La stratégie européenne «De la Ferme à la Table» remise en cause par la guerre en Ukraine

En prenant pour prétexte le choc causé par la guerre en Ukraine et les menaces qu’elle ferait peser sur la souveraineté alimentaire mondiale, les tenants d’une agriculture productiviste et de l’élevage intensif œuvrent pour préserver leurs intérêts. Une tactique dénoncée par WELFARM.

La majorité des céréales produites en Europe servent à nourrir les animaux d’élevage.

À l’unisson des représentants de l’agro-industrie qui s’étaient exprimés quelques jours plus tôt, le candidat-président Emmanuel Macron s’est prononcé le 17 mars en faveur d’une «adaptation» de la stratégie «De la Ferme à la Table». En cause ? La supposée logique de décroissance inhérente à cette stratégie serait inadaptée aux menaces actuelles qui pèsent sur la souveraineté alimentaire. «L’Europe ne peut se permettre de produire moins», a notamment déclaré Emmanuel Macron, ce qui revient à vouloir augmenter la productivité des cultures et la part des surfaces cultivées. Ce type de discours aux arguments erronés et simplificateurs va à l’encontre des conclusions des membres de la communauté scientifique*.

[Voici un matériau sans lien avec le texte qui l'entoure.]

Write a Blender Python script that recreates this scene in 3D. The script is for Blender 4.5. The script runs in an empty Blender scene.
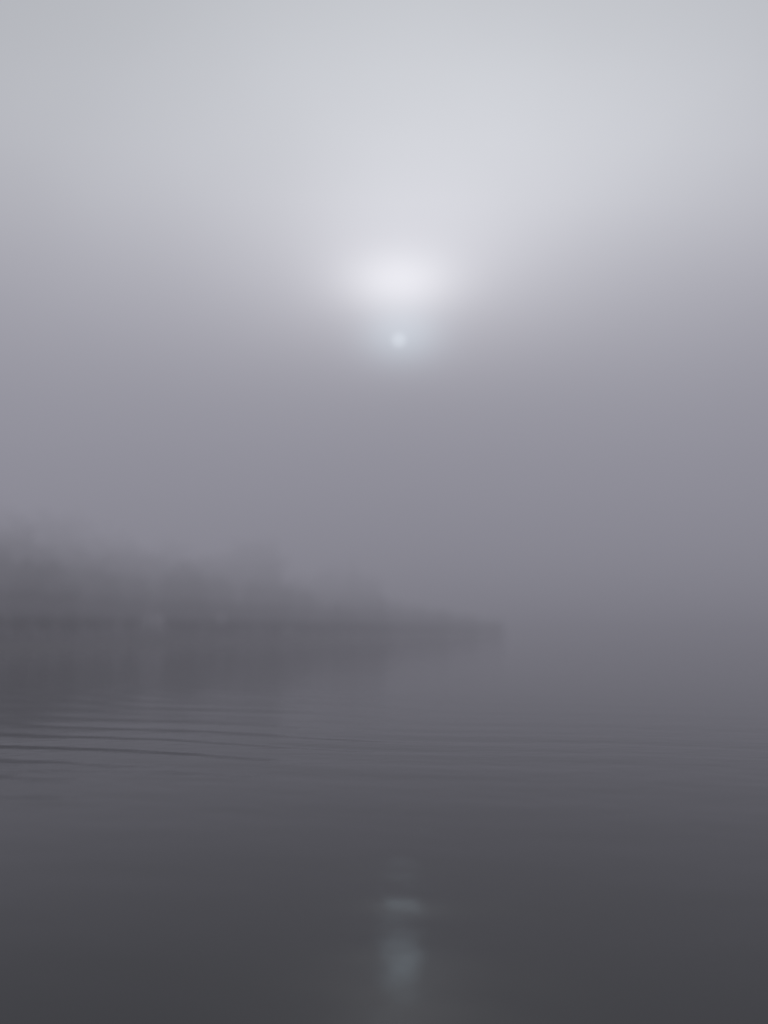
import bpy, math, random
import numpy as np
from mathutils import Vector
random.seed(4); rng = np.random.default_rng(4)
sc = bpy.context.scene
sc.view_settings.view_transform = 'Standard'
sc.view_settings.look = 'None'
sc.view_settings.exposure = 0
rad = math.radians
SUN_EL, SUN_AZ = 20.4, 1.1     # degrees, azimuth from +Y towards +X

# ------------------------------------------------------------------ world
w = bpy.data.worlds.new("World"); sc.world = w; w.use_nodes = True
nt = w.node_tree; nt.nodes.clear(); N = nt.nodes; Lk = nt.links
def math_n(op, a, b=None, c=None):
    n = N.new('ShaderNodeMath'); n.operation = op
    for i, v in enumerate((a, b, c)):
        if v is None: continue
        if isinstance(v, (int, float)): n.inputs[i].default_value = v
        else: Lk.new(v, n.inputs[i])
    return n.outputs[0]
tc = N.new('ShaderNodeTexCoord')
sep = N.new('ShaderNodeSeparateXYZ'); Lk.new(tc.outputs['Generated'], sep.inputs[0])
X, Y, Z = sep.outputs
el = math_n('MULTIPLY', math_n('ARCSINE', Z), 57.29578)
az = math_n('MULTIPLY', math_n('ARCTAN2', X, Y), 57.29578)
def gauss(az0, el0, sa, se, amp):
    a = math_n('DIVIDE', math_n('SUBTRACT', az, az0), sa)
    e = math_n('DIVIDE', math_n('SUBTRACT', el, el0), se)
    r = math_n('ADD', math_n('MULTIPLY', a, a), math_n('MULTIPLY', e, e))
    return math_n('MULTIPLY', math_n('EXPONENT', math_n('MULTIPLY', r, -1.0)), amp)
# fog-bank sky: dark near the horizon, bright higher up
cr = N.new('ShaderNodeValToRGB')
Lk.new(math_n('DIVIDE', math_n('MAXIMUM', el, 0.0), 90.0), cr.inputs[0])
stops = [(0.0, (.42,.42,.47)), (0.06, (.57,.57,.63)), (0.12, (.67,.67,.74)), (0.19, (.73,.73,.80)),
         (0.27, (.70,.70,.76)), (0.36, (.66,.68,.72)), (0.48, (.54,.56,.59)), (1.0, (.52,.55,.57))]
els = cr.color_ramp.elements
els[0].position = stops[0][0]; els[0].color = (*stops[0][1], 1)
els[1].position = 1.0; els[1].color = (*stops[-1][1], 1)
for p, c in stops[1:-1]:
    e = els.new(p); e.color = (*c, 1)
cr.color_ramp.interpolation = 'B_SPLINE'
# soft uneven cloud thickness
nz = N.new('ShaderNodeTexNoise'); nz.inputs['Scale'].default_value = 2.2
nz.inputs['Detail'].default_value = 3; nz.inputs['Roughness'].default_value = .4
Lk.new(tc.outputs['Generated'], nz.inputs['Vector'])
patch = math_n('MULTIPLY_ADD', nz.outputs['Fac'], 0.40, 0.80)
sc1 = N.new('ShaderNodeVectorMath'); sc1.operation = 'SCALE'
Lk.new(cr.outputs[0], sc1.inputs[0]); Lk.new(patch, sc1.inputs['Scale'])
def tint(fac, col):
    n = N.new('ShaderNodeVectorMath'); n.operation = 'SCALE'
    n.inputs[0].default_value = col; Lk.new(fac, n.inputs['Scale']); return n.outputs[0]
def add(a, b):
    n = N.new('ShaderNodeVectorMath'); n.operation = 'ADD'
    Lk.new(a, n.inputs[0]); Lk.new(b, n.inputs[1]); return n.outputs[0]
tot = sc1.outputs[0]
for g, col in [
    (gauss(SUN_AZ+6, SUN_EL+9, 20, 13, .33), (.98,1,1.04)),             # wide veil
    (gauss(SUN_AZ, SUN_EL+3.6, 10, 5.8, .46), (.99,.99,1.03)),          # bright cloud gap
    (gauss(SUN_AZ, SUN_EL+3.6, 4.2, 2.1, .72), (1,1,1)),
    (gauss(SUN_AZ+.2, SUN_EL+0.0, 2.9, 1.9, .74), (.74,.98,1.08)),      # veil round the disc
    (gauss(SUN_AZ, SUN_EL, .26, .26, 1.9), (.9,.97,1))]:
    tot = add(tot, tint(g, col))
bg = N.new('ShaderNodeBackground'); Lk.new(tot, bg.inputs[0]); bg.inputs[1].default_value = 1.0
sky = N.new('ShaderNodeTexSky'); sky.sky_type = 'NISHITA'; sky.sun_disc = False
sky.sun_elevation = rad(SUN_EL); sky.sun_rotation = rad(SUN_AZ)
bg2 = N.new('ShaderNodeBackground'); Lk.new(sky.outputs[0], bg2.inputs[0]); bg2.inputs[1].default_value = 0.002
ad = N.new('ShaderNodeAddShader'); Lk.new(bg.outputs[0], ad.inputs[0]); Lk.new(bg2.outputs[0], ad.inputs[1])
ow = N.new('ShaderNodeOutputWorld'); Lk.new(ad.outputs[0], ow.inputs[0])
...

Faire évoluer le système alimentaire de l’UE vers un modèle durable

Welfarm défend de son côté le maintien de la stratégie «De la Ferme à la Table», dont le but est de faire évoluer le système alimentaire actuel de l’UE vers un modèle durable dans le cadre du Pacte vert européen. Elle est en outre essentielle pour une meilleure prise en compte du bien-être des animaux, puisqu’elle prévoit une révision de la législation européenne dans ce domaine.

Parmi la liste des mesures envisagées figurent l’élargissement du champ d’application de la règlementation qui protège les animaux, la facilitation de sa mise en œuvre et l’élévation du niveau de bien-être animal dans tous les États membres de l’UE. La sortie progressive de l’élevage en cages est également prévue. La Commission s’est par ailleurs engagée à évaluer la faisabilité d’un étiquetage relatif au bien-être des animaux, ce que Welfarm défend depuis de nombreuses années, notamment dans le cadre de l’Association Étiquette Bien-Être Animal (AEBEA).

L’amélioration du bien-être animal ne doit pas être retardée

À ce jour, personne ne s’est directement attaqué au volet bien-être animal de la stratégie. Mais au vu de la rapidité avec laquelle certains acteurs se sont emparés de la question en prônant un retour au statu quo, il est à craindre qu’il devienne la prochaine cible. Or, il est impensable que les progrès tant attendus en termes de bien-être animal et d’information des consommateurs soient remis aux calendes grecques. Surtout lorsque l’on sait que les solutions proposées ne sont pas un obstacle mais la clé pour créer un modèle plus résilient.

Les élevages intensifs : l’illusion de la durabilité d’une surconsommation de produits aniamaux

Tandis qu’aujourd’hui, la majorité des céréales produites en Europe servent à nourrir les animaux d’élevage**, il est urgent de réorienter la production vers la consommation humaine. À cette fin, une baisse de la consommation de viande au profit d’une viande de qualité et respectueuse du bien-être des animaux apparaît essentielle. Les élevages intensifs créent de la souffrance et entretiennent l’illusion qu’une surconsommation de produits animaux serait envisageable alors qu’elle accentue en réalité notre dépendance aux importations.

Les effets potentiellement pervers du biogaz

Nous souhaitions enfin porter l’attention sur un dernier phénomène, non sans risque pour le bien-être animal : le recours à des approvisionnements alternatifs au gaz russe, parmi lesquels figure le biogaz. Pour fonctionner, le processus de méthanisation nécessite l’apport d’une large quantité d’effluents d’élevage. Nous craignons donc qu’en recherchant une performance maximale, certains éleveurs soient tentés d’imposer la claustration à leurs animaux. À l’inverse, garantir l’accès au plein air avec pâturage pour tous les animaux prend tout son sens dans la crise actuelle. Le pâturage permet en effet de valoriser des surfaces non cultivables et des protéines (fourrages) non consommables par les humains. Cela mène donc à une plus grande résilience, précisément le but recherché actuellement.
Maintenant plus que jamais, nous sommes convaincus du bien-fondé de la stratégie «De la Ferme à la Fourchette» et de sa nécessaire mise en œuvre en l’état. Nous avions salué son adoption et continuerons de soutenir son application en dépit des attaques dont elle est l’objet.